Thursday, August 13, 2020
Book Reviewed: Everybody's Doin' It: Sex, Music, and Dance in New York, 1840-1917 by Dale Cockrell
Boogie Nights: Domestic Revolution in 19th century New York
Author Dale Cockrell focuses on music and popular dance forms to narrate the social history of Manhattan in the late nineteenth- and early-twentieth century. It is a historical study of popular music and dance that identifies a connection between uninhibited sex and dancing which included gay sex, orgies, and interracial sex. These were widely promoted in Manhattan bars, brothels, and dance halls where sale of sex for cash was endemic. Social dancing was one of the ways that sex and music were linked. This book looks at race, class, popular culture, and sexuality, which includes the centrality of African-American musical culture, the sexual attitudes and behavior of working-class Americans, and the anti-vice crusaders like Anthony Comstock, Rev. Charles Parkhurst, and others who paved the way for urban Anti-Vice Commissions of the early twentieth-century that targeted these gathering places that facilitated inter-racial socializing which were believed to be inherently immoral.

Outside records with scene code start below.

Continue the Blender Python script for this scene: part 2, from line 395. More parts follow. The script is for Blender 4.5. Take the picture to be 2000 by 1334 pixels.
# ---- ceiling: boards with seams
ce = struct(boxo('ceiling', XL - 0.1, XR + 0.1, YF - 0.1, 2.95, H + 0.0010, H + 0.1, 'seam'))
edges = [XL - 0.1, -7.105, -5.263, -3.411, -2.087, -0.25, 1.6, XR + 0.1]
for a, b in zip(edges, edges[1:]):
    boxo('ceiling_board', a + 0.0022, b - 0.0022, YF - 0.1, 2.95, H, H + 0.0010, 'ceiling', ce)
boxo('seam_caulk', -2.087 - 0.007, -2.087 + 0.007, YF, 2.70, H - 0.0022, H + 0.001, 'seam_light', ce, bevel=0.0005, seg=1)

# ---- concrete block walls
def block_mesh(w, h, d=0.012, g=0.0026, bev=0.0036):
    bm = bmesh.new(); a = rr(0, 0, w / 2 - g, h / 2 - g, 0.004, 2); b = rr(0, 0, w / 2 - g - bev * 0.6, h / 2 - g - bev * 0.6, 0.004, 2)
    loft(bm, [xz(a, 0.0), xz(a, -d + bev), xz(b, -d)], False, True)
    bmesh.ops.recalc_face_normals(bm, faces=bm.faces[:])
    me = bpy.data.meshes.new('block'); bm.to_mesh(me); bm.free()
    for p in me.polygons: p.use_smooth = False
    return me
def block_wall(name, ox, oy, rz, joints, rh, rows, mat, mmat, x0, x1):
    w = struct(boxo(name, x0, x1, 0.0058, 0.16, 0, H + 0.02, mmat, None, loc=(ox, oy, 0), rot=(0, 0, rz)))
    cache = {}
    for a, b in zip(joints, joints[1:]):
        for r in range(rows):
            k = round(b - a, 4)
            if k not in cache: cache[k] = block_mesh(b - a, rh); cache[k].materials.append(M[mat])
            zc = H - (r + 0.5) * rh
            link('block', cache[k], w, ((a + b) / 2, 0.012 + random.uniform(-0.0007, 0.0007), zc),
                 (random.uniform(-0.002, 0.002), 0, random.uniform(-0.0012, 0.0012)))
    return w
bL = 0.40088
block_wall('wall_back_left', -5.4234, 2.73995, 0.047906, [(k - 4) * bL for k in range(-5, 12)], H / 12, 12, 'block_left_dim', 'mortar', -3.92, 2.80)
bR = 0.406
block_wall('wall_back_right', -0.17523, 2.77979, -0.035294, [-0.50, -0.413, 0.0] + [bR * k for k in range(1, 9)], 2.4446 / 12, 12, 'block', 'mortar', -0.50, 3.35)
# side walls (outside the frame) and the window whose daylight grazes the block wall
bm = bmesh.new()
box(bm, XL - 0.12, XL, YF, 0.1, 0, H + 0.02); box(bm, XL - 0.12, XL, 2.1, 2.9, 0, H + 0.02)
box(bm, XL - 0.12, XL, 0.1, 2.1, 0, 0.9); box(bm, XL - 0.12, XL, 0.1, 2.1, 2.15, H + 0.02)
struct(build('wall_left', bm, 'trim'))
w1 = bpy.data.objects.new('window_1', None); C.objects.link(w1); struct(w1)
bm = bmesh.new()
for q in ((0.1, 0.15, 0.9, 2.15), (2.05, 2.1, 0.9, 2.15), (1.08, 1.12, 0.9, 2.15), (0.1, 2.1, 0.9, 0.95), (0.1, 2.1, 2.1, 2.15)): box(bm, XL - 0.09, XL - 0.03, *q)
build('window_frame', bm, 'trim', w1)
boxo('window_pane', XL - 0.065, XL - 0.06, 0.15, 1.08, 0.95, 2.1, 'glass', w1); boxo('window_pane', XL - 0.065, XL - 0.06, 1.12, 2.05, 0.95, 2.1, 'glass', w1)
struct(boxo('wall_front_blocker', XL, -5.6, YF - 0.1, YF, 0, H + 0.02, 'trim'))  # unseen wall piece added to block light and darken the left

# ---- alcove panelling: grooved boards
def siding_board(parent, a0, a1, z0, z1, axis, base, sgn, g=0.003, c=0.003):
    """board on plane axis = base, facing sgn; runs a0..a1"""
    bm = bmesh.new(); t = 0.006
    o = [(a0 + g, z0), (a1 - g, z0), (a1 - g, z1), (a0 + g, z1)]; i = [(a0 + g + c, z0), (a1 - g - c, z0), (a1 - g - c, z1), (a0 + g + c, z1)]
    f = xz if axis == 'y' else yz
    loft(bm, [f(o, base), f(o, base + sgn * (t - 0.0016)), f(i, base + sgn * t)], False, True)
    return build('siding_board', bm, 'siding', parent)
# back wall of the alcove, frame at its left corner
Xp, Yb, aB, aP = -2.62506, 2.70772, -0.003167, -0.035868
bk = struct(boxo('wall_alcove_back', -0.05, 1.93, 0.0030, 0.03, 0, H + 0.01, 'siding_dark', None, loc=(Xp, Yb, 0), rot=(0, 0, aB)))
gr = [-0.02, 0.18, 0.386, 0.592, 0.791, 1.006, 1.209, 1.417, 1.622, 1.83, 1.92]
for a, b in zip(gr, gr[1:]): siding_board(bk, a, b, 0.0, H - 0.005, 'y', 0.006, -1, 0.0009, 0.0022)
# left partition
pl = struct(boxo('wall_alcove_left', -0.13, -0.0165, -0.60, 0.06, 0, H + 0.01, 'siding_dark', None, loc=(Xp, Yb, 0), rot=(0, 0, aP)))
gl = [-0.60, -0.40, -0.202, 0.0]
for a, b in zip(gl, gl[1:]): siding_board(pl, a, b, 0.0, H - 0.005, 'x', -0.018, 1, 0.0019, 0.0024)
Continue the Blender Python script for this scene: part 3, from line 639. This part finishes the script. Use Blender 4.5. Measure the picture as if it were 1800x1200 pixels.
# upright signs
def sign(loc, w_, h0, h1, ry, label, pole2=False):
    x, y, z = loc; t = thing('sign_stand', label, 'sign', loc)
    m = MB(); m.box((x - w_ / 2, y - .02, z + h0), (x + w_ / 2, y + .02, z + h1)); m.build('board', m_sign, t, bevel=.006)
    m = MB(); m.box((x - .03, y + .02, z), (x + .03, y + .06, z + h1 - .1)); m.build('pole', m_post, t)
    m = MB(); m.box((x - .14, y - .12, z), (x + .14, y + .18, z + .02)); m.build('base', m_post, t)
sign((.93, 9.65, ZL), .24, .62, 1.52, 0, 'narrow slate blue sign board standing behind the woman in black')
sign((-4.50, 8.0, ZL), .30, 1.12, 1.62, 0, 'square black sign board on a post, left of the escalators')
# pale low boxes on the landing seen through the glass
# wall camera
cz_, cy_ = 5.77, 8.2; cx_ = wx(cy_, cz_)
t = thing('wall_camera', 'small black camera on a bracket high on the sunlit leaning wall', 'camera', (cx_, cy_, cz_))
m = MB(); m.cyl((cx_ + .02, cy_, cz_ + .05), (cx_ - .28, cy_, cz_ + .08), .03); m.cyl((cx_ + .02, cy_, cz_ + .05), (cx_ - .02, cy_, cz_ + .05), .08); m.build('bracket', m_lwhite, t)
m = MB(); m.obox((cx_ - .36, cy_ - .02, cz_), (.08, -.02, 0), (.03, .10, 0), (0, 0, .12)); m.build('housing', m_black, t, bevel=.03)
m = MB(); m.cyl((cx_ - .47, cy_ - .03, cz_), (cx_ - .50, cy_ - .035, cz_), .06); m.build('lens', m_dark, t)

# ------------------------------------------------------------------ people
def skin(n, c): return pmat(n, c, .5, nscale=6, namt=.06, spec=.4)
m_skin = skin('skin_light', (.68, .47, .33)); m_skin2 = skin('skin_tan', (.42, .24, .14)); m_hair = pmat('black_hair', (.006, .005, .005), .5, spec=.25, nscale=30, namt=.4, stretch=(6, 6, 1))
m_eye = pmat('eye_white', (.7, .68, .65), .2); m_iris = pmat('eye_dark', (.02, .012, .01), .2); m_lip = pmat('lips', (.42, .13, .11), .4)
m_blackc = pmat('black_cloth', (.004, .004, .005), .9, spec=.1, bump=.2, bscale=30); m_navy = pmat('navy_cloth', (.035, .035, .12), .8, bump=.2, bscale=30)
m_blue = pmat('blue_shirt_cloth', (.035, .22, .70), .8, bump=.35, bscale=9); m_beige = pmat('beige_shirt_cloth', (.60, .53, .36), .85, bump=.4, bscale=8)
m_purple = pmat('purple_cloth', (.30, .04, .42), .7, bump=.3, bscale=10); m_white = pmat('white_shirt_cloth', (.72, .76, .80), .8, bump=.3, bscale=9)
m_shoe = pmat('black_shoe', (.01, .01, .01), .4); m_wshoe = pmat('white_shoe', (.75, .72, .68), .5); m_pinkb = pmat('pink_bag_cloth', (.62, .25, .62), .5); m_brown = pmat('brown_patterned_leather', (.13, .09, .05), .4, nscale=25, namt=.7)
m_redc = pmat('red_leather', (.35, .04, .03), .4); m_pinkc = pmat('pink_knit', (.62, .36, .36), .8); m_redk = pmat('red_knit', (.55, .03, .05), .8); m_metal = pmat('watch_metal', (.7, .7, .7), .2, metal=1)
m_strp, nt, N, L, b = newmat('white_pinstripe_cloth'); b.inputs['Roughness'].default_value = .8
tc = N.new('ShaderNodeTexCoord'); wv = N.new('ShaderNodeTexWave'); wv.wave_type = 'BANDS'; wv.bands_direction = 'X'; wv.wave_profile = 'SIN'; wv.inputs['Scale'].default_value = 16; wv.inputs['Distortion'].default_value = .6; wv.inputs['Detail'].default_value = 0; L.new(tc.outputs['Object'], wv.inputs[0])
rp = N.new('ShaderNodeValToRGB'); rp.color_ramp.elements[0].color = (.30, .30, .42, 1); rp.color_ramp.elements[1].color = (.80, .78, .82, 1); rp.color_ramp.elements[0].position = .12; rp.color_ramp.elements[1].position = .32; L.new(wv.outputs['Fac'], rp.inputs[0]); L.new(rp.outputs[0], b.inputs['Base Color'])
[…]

When Charles Dickens visited the United States in 1842, he visited several bars in the Five Points area of Manhattan, just east of today’s Centre Street & north of Worth Street, a neighborhood which at the time had both large black and Irish populations. Tap dancing was invented here by combining Irish step-dancing and African rhythmic patterns. Another account of musical life by journalist George Goodrich Foster gives an even more vivid picture of the musical and sexual atmosphere. The author tries to correlate these anecdotes to illustrate how musical exuberance, dancing and sexual acts occurred.
The 1987 movie Dirty Dancing, starring Patrick Swayze and Jennifer Grey exploited a cultural banality of people’s feeling about dancing and sex. Boogie Nights, the 1997 film about a young nightclub dishwasher who becomes a porn star ties the cultural myth about dancing halls and sex. The Argentine tango, a musical genre and accompanying social dance originating at the end of the 19th century in the brothels of Buenos Aires around the same time as the emergence of ragtime in New York. The author points out that ragtime, a new musical, and dance form was composed by black musicians, to be played in dance halls and brothels was rarely written down but it is the first identifiable style of jazz. Many of these places were multi-racial venues, known also as “black and tans” which the vice crusaders campaigned against. This devastated the City’s nightlife and undermined many of its musical venues. It targeted black-run clubs to racially divide the social life.
Everybody’s Doin’ It is a follow-up from Cockrell’s previous book, Demons of Disorder. This book integrates the history of working-class culture and openness of sexuality in New York. The author is musicologist and not a social historian. He traces the birth of jazz music in the dance halls and dives of New York City, but the book chapters do not flow well from one to another, and images and illustrations shown in this book has white folks in the dance hall and never shows a mixed gatherings of blacks and whites.